───── Material ─────

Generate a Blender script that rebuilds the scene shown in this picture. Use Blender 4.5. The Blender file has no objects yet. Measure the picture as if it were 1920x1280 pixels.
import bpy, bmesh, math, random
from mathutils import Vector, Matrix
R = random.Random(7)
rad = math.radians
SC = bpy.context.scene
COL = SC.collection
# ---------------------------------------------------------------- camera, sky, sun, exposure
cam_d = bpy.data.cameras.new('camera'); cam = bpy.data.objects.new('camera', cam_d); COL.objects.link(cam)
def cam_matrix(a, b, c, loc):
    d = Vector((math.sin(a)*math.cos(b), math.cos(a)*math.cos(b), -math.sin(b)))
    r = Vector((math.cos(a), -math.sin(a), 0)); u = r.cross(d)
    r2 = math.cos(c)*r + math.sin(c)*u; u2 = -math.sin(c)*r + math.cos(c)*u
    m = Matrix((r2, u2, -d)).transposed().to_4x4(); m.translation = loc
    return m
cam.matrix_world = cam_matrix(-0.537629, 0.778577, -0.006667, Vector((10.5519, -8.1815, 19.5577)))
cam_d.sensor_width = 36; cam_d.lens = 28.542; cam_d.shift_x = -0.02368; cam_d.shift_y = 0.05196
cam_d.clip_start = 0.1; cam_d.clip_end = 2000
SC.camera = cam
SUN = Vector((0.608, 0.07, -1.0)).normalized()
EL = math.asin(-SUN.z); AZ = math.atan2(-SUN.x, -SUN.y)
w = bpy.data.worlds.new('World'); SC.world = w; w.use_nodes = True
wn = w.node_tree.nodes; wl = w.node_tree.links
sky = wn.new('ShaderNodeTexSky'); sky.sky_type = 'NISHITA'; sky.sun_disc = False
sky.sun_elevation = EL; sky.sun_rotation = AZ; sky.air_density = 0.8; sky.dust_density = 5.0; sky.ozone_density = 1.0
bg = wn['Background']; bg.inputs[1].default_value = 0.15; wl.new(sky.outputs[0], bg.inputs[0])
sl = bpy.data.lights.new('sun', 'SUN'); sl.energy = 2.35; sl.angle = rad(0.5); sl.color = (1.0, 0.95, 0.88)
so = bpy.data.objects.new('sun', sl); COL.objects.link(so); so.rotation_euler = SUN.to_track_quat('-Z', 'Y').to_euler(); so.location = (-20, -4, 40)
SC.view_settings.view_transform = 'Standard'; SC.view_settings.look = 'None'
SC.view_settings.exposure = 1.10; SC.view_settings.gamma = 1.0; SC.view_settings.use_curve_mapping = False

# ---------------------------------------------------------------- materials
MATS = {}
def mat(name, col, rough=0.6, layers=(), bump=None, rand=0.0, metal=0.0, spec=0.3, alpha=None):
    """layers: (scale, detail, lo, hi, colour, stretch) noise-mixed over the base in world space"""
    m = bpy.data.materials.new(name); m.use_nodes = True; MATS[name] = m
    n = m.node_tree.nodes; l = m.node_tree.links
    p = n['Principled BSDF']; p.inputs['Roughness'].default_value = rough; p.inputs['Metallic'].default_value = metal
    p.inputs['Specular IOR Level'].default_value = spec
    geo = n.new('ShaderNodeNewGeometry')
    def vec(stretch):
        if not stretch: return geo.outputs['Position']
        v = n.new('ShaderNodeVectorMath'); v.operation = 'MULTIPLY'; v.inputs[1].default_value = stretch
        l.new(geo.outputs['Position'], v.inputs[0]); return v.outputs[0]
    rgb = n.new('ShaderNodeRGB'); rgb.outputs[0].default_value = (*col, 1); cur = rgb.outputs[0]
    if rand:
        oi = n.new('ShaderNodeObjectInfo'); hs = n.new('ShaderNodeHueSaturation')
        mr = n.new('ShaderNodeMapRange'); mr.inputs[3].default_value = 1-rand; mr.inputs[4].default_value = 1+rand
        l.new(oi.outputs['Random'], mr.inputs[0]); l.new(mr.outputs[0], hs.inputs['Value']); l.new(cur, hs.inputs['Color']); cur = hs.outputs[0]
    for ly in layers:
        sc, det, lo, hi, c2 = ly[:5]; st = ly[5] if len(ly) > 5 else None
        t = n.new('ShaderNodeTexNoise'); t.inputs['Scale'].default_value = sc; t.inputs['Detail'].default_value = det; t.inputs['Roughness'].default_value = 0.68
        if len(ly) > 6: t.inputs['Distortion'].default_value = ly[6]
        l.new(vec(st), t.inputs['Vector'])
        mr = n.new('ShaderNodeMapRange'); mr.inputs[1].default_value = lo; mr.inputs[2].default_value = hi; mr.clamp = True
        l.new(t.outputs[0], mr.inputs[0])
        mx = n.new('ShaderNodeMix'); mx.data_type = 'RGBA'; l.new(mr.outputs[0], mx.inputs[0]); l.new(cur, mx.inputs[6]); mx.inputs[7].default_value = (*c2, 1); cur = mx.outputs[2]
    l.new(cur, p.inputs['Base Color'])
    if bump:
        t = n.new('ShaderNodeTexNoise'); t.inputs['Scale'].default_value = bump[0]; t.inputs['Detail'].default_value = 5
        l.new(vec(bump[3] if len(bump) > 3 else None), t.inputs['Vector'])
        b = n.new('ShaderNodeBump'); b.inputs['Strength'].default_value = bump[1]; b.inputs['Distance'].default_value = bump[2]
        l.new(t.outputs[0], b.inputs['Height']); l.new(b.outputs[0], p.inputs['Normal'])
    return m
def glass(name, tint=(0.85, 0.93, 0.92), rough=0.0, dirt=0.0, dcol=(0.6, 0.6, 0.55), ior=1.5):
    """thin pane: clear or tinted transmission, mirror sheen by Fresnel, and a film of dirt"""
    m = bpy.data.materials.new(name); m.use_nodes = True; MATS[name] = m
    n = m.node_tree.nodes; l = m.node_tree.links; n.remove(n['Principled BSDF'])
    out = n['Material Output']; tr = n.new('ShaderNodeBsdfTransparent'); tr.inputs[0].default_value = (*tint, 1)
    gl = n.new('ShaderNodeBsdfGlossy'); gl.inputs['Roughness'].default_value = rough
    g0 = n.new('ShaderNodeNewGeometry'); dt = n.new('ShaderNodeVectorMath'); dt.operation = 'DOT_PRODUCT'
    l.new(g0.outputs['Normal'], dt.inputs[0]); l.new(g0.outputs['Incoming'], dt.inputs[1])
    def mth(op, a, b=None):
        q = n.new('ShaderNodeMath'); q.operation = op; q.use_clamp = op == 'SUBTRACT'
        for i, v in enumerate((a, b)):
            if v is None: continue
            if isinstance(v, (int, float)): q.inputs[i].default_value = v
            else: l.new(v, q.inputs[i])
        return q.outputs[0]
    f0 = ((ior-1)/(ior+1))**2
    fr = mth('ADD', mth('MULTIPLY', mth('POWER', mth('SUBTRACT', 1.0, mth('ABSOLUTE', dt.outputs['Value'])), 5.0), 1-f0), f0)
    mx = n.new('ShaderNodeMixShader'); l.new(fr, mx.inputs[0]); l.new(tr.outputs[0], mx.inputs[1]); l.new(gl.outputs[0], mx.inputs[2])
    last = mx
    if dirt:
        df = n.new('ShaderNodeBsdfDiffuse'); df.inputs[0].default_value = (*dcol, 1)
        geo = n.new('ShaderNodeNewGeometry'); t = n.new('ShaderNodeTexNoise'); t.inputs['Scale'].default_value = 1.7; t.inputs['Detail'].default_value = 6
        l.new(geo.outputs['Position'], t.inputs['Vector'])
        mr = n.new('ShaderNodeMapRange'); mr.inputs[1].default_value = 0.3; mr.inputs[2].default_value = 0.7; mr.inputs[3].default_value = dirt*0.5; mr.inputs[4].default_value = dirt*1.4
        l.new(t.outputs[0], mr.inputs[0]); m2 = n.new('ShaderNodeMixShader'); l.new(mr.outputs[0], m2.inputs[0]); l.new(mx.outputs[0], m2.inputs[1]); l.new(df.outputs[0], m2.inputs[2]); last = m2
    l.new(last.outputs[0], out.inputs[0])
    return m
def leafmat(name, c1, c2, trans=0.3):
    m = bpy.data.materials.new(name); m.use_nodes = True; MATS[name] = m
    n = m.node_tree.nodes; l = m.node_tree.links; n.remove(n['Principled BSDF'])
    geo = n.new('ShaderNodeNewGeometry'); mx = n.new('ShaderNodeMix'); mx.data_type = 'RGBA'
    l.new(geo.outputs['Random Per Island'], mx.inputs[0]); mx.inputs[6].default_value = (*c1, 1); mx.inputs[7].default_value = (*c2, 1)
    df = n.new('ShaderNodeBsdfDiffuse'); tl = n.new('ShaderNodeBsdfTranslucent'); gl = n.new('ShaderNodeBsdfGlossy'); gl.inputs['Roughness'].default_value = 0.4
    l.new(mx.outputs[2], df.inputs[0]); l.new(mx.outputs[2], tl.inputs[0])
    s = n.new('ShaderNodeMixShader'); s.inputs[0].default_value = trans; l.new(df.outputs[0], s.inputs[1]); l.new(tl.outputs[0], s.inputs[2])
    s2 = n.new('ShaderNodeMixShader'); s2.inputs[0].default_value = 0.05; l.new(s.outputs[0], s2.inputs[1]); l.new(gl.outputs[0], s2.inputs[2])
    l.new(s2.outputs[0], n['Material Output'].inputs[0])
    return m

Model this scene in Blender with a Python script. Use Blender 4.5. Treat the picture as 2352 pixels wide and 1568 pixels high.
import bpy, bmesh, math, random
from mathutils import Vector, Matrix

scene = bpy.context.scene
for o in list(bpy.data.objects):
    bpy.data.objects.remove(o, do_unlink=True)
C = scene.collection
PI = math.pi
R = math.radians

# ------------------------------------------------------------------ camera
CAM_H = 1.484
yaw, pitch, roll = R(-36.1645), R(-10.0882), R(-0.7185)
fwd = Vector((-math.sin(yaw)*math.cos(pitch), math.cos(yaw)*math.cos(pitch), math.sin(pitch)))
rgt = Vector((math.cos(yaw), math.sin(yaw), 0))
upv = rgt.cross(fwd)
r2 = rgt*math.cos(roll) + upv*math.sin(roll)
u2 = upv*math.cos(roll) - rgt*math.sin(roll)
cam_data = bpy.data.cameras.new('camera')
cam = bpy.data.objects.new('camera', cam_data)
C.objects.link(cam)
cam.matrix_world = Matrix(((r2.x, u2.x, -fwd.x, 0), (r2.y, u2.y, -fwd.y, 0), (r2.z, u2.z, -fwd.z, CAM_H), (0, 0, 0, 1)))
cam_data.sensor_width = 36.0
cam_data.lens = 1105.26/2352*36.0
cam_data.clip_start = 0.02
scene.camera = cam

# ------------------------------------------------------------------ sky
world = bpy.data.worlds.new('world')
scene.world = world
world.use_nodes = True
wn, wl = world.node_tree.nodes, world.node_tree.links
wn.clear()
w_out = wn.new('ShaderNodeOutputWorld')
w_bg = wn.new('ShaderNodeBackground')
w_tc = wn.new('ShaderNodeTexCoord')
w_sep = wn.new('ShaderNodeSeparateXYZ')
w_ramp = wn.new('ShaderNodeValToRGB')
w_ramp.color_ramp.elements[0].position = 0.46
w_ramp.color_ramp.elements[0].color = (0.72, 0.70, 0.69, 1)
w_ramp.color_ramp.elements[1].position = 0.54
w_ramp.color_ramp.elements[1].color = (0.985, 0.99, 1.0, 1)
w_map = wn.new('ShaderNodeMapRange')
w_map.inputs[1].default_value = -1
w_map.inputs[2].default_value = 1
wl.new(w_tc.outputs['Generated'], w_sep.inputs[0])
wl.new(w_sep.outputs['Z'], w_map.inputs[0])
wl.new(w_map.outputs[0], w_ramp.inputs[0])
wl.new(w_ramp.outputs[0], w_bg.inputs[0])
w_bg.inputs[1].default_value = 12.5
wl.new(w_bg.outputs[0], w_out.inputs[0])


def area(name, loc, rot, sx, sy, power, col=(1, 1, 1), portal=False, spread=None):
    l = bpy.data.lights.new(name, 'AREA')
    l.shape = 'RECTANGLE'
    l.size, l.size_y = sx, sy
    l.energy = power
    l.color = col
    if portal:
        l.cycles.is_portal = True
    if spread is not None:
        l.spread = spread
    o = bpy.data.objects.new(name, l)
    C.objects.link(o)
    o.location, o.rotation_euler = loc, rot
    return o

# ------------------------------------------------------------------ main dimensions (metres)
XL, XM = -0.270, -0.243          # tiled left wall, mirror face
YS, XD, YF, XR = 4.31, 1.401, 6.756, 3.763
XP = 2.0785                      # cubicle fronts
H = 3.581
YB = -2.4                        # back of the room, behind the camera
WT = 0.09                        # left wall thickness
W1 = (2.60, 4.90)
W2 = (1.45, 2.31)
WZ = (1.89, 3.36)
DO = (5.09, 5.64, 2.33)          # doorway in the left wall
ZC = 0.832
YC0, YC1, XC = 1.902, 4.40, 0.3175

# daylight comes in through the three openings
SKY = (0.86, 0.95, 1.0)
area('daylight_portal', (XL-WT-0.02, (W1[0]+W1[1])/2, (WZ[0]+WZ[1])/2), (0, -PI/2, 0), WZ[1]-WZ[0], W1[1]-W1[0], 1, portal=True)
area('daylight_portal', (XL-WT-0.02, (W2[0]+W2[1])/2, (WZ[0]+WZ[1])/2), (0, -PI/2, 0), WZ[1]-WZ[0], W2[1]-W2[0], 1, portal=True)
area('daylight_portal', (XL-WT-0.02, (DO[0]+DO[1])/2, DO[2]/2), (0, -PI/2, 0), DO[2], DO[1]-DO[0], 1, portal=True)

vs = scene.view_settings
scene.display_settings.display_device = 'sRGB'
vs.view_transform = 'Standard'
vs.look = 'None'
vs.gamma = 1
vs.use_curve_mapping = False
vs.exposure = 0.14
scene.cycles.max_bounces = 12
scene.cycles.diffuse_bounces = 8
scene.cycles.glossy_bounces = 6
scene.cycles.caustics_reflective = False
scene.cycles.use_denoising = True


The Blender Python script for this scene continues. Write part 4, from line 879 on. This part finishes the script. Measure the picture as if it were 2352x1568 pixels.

─────

**Job:** Everything from the line with "Model this scene" through the line with "R = math.radians", both ends included, should be repeated exactly; nothing else should appear.

**Worked solution:**
Model this scene in Blender with a Python script. Use Blender 4.5. Treat the picture as 2352 pixels wide and 1568 pixels high.
import bpy, bmesh, math, random
from mathutils import Vector, Matrix

scene = bpy.context.scene
for o in list(bpy.data.objects):
    bpy.data.objects.remove(o, do_unlink=True)
C = scene.collection
PI = math.pi
R = math.radians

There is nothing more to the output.